Material provided:

###

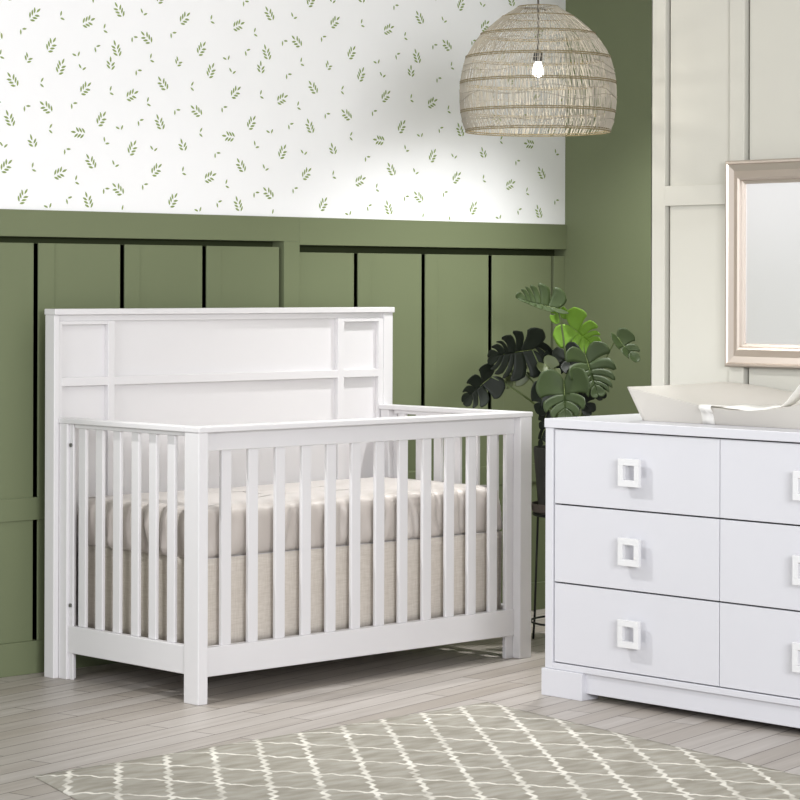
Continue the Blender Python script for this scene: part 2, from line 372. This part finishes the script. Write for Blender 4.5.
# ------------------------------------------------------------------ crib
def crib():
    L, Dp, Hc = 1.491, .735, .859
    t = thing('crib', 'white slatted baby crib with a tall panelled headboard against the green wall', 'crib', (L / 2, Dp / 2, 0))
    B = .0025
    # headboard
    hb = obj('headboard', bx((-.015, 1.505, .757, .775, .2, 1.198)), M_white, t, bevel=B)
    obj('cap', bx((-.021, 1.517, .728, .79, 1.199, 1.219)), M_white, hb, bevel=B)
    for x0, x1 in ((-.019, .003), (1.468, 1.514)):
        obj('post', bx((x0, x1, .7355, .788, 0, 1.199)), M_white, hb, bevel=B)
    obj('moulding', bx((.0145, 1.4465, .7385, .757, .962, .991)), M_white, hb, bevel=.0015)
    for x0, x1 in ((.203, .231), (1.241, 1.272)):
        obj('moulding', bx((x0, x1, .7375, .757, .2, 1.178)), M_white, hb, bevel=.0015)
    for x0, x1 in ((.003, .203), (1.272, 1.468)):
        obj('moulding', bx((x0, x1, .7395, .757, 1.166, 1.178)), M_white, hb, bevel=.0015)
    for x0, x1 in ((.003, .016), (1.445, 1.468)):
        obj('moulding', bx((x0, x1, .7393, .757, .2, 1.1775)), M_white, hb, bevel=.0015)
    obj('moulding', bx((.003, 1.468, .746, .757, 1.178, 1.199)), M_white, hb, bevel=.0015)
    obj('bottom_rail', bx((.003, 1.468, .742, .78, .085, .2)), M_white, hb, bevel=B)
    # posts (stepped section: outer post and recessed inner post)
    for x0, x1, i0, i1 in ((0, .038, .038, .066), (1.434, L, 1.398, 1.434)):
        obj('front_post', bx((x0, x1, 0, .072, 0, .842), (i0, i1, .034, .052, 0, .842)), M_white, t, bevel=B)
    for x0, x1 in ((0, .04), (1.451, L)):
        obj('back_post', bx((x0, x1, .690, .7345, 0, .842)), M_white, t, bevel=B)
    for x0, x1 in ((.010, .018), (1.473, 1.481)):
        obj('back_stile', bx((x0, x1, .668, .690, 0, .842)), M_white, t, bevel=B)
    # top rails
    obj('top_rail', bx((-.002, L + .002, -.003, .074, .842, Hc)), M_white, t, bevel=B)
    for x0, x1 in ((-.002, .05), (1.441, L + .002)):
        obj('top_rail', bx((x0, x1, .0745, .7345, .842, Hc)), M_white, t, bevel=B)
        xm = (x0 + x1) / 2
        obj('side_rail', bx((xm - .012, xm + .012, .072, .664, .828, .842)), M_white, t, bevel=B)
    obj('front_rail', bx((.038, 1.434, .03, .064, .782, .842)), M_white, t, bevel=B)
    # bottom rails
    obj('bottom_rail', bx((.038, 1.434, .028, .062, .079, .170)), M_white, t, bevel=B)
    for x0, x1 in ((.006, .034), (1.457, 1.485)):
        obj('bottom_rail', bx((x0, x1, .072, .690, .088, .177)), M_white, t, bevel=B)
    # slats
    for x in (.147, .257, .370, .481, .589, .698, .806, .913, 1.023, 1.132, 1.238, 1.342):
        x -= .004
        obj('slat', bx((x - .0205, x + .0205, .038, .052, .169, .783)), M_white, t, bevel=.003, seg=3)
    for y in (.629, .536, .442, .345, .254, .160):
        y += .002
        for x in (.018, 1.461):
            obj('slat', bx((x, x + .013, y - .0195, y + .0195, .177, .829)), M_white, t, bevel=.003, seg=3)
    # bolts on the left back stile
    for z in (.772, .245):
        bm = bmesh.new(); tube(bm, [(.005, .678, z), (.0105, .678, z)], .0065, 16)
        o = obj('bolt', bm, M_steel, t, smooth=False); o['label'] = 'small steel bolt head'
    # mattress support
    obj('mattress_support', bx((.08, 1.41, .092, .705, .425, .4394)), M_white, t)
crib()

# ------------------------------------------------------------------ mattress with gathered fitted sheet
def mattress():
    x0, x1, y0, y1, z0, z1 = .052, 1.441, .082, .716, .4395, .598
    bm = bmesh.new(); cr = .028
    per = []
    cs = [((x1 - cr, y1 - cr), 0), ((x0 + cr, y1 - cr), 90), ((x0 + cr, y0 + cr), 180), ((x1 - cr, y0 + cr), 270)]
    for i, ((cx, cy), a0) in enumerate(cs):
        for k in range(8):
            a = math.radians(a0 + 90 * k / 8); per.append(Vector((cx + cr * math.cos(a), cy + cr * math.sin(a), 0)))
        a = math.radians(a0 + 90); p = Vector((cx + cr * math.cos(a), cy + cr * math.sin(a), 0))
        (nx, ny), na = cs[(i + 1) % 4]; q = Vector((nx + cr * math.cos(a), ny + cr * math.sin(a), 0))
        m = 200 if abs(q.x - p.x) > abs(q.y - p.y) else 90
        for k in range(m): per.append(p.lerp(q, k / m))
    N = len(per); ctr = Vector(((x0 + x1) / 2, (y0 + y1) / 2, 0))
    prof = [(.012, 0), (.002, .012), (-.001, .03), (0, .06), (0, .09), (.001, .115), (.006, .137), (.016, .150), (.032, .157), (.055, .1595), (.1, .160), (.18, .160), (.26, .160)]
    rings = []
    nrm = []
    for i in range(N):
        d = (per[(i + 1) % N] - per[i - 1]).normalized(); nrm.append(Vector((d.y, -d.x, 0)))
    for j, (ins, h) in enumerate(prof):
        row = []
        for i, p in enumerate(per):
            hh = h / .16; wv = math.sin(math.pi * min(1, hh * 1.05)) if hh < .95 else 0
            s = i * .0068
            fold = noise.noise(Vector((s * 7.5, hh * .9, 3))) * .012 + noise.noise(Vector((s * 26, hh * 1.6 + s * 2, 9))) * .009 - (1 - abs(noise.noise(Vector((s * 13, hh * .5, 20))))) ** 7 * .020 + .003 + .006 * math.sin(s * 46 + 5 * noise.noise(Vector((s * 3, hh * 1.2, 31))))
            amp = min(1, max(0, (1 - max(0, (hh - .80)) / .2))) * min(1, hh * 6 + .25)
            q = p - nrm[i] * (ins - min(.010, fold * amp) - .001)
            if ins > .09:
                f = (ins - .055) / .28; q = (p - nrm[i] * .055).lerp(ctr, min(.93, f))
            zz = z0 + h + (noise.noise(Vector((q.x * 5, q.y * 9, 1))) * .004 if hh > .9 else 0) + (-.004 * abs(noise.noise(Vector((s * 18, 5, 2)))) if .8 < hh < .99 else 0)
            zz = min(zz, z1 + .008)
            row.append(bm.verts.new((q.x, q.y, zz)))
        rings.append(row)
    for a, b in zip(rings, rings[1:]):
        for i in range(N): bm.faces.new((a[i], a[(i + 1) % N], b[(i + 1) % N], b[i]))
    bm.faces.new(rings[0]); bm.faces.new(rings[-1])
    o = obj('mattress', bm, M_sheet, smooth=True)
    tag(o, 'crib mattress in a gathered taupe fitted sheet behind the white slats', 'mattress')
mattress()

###

Exercise:
Reproduce the material word for word, minus the images.

Solved exercise:
Continue the Blender Python script for this scene: part 2, from line 372. This part finishes the script. Write for Blender 4.5.
# ------------------------------------------------------------------ crib
def crib():
    L, Dp, Hc = 1.491, .735, .859
    t = thing('crib', 'white slatted baby crib with a tall panelled headboard against the green wall', 'crib', (L / 2, Dp / 2, 0))
    B = .0025
    # headboard
    hb = obj('headboard', bx((-.015, 1.505, .757, .775, .2, 1.198)), M_white, t, bevel=B)
    obj('cap', bx((-.021, 1.517, .728, .79, 1.199, 1.219)), M_white, hb, bevel=B)
    for x0, x1 in ((-.019, .003), (1.468, 1.514)):
        obj('post', bx((x0, x1, .7355, .788, 0, 1.199)), M_white, hb, bevel=B)
    obj('moulding', bx((.0145, 1.4465, .7385, .757, .962, .991)), M_white, hb, bevel=.0015)
    for x0, x1 in ((.203, .231), (1.241, 1.272)):
        obj('moulding', bx((x0, x1, .7375, .757, .2, 1.178)), M_white, hb, bevel=.0015)
    for x0, x1 in ((.003, .203), (1.272, 1.468)):
        obj('moulding', bx((x0, x1, .7395, .757, 1.166, 1.178)), M_white, hb, bevel=.0015)
    for x0, x1 in ((.003, .016), (1.445, 1.468)):
        obj('moulding', bx((x0, x1, .7393, .757, .2, 1.1775)), M_white, hb, bevel=.0015)
    obj('moulding', bx((.003, 1.468, .746, .757, 1.178, 1.199)), M_white, hb, bevel=.0015)
    obj('bottom_rail', bx((.003, 1.468, .742, .78, .085, .2)), M_white, hb, bevel=B)
    # posts (stepped section: outer post and recessed inner post)
    for x0, x1, i0, i1 in ((0, .038, .038, .066), (1.434, L, 1.398, 1.434)):
        obj('front_post', bx((x0, x1, 0, .072, 0, .842), (i0, i1, .034, .052, 0, .842)), M_white, t, bevel=B)
    for x0, x1 in ((0, .04), (1.451, L)):
        obj('back_post', bx((x0, x1, .690, .7345, 0, .842)), M_white, t, bevel=B)
    for x0, x1 in ((.010, .018), (1.473, 1.481)):
        obj('back_stile', bx((x0, x1, .668, .690, 0, .842)), M_white, t, bevel=B)
    # top rails
    obj('top_rail', bx((-.002, L + .002, -.003, .074, .842, Hc)), M_white, t, bevel=B)
    for x0, x1 in ((-.002, .05), (1.441, L + .002)):
        obj('top_rail', bx((x0, x1, .0745, .7345, .842, Hc)), M_white, t, bevel=B)
        xm = (x0 + x1) / 2
        obj('side_rail', bx((xm - .012, xm + .012, .072, .664, .828, .842)), M_white, t, bevel=B)
    obj('front_rail', bx((.038, 1.434, .03, .064, .782, .842)), M_white, t, bevel=B)
    # bottom rails
    obj('bottom_rail', bx((.038, 1.434, .028, .062, .079, .170)), M_white, t, bevel=B)
    for x0, x1 in ((.006, .034), (1.457, 1.485)):
        obj('bottom_rail', bx((x0, x1, .072, .690, .088, .177)), M_white, t, bevel=B)
    # slats
    for x in (.147, .257, .370, .481, .589, .698, .806, .913, 1.023, 1.132, 1.238, 1.342):
        x -= .004
        obj('slat', bx((x - .0205, x + .0205, .038, .052, .169, .783)), M_white, t, bevel=.003, seg=3)
    for y in (.629, .536, .442, .345, .254, .160):
        y += .002
        for x in (.018, 1.461):
            obj('slat', bx((x, x + .013, y - .0195, y + .0195, .177, .829)), M_white, t, bevel=.003, seg=3)
    # bolts on the left back stile
    for z in (.772, .245):
        bm = bmesh.new(); tube(bm, [(.005, .678, z), (.0105, .678, z)], .0065, 16)
        o = obj('bolt', bm, M_steel, t, smooth=False); o['label'] = 'small steel bolt head'
    # mattress support
    obj('mattress_support', bx((.08, 1.41, .092, .705, .425, .4394)), M_white, t)
crib()

# ------------------------------------------------------------------ mattress with gathered fitted sheet
def mattress():
    x0, x1, y0, y1, z0, z1 = .052, 1.441, .082, .716, .4395, .598
    bm = bmesh.new(); cr = .028
    per = []
    cs = [((x1 - cr, y1 - cr), 0), ((x0 + cr, y1 - cr), 90), ((x0 + cr, y0 + cr), 180), ((x1 - cr, y0 + cr), 270)]
    for i, ((cx, cy), a0) in enumerate(cs):
        for k in range(8):
            a = math.radians(a0 + 90 * k / 8); per.append(Vector((cx + cr * math.cos(a), cy + cr * math.sin(a), 0)))
        a = math.radians(a0 + 90); p = Vector((cx + cr * math.cos(a), cy + cr * math.sin(a), 0))
        (nx, ny), na = cs[(i + 1) % 4]; q = Vector((nx + cr * math.cos(a), ny + cr * math.sin(a), 0))
        m = 200 if abs(q.x - p.x) > abs(q.y - p.y) else 90
        for k in range(m): per.append(p.lerp(q, k / m))
    N = len(per); ctr = Vector(((x0 + x1) / 2, (y0 + y1) / 2, 0))
    prof = [(.012, 0), (.002, .012), (-.001, .03), (0, .06), (0, .09), (.001, .115), (.006, .137), (.016, .150), (.032, .157), (.055, .1595), (.1, .160), (.18, .160), (.26, .160)]
    rings = []
    nrm = []
    for i in range(N):
        d = (per[(i + 1) % N] - per[i - 1]).normalized(); nrm.append(Vector((d.y, -d.x, 0)))
    for j, (ins, h) in enumerate(prof):
        row = []
        for i, p in enumerate(per):
            hh = h / .16; wv = math.sin(math.pi * min(1, hh * 1.05)) if hh < .95 else 0
            s = i * .0068
            fold = noise.noise(Vector((s * 7.5, hh * .9, 3))) * .012 + noise.noise(Vector((s * 26, hh * 1.6 + s * 2, 9))) * .009 - (1 - abs(noise.noise(Vector((s * 13, hh * .5, 20))))) ** 7 * .020 + .003 + .006 * math.sin(s * 46 + 5 * noise.noise(Vector((s * 3, hh * 1.2, 31))))
            amp = min(1, max(0, (1 - max(0, (hh - .80)) / .2))) * min(1, hh * 6 + .25)
            q = p - nrm[i] * (ins - min(.010, fold * amp) - .001)
            if ins > .09:
                f = (ins - .055) / .28; q = (p - nrm[i] * .055).lerp(ctr, min(.93, f))
            zz = z0 + h + (noise.noise(Vector((q.x * 5, q.y * 9, 1))) * .004 if hh > .9 else 0) + (-.004 * abs(noise.noise(Vector((s * 18, 5, 2)))) if .8 < hh < .99 else 0)
            zz = min(zz, z1 + .008)
            row.append(bm.verts.new((q.x, q.y, zz)))
        rings.append(row)
    for a, b in zip(rings, rings[1:]):
        for i in range(N): bm.faces.new((a[i], a[(i + 1) % N], b[(i + 1) % N], b[i]))
    bm.faces.new(rings[0]); bm.faces.new(rings[-1])
    o = obj('mattress', bm, M_sheet, smooth=True)
    tag(o, 'crib mattress in a gathered taupe fitted sheet behind the white slats', 'mattress')
mattress()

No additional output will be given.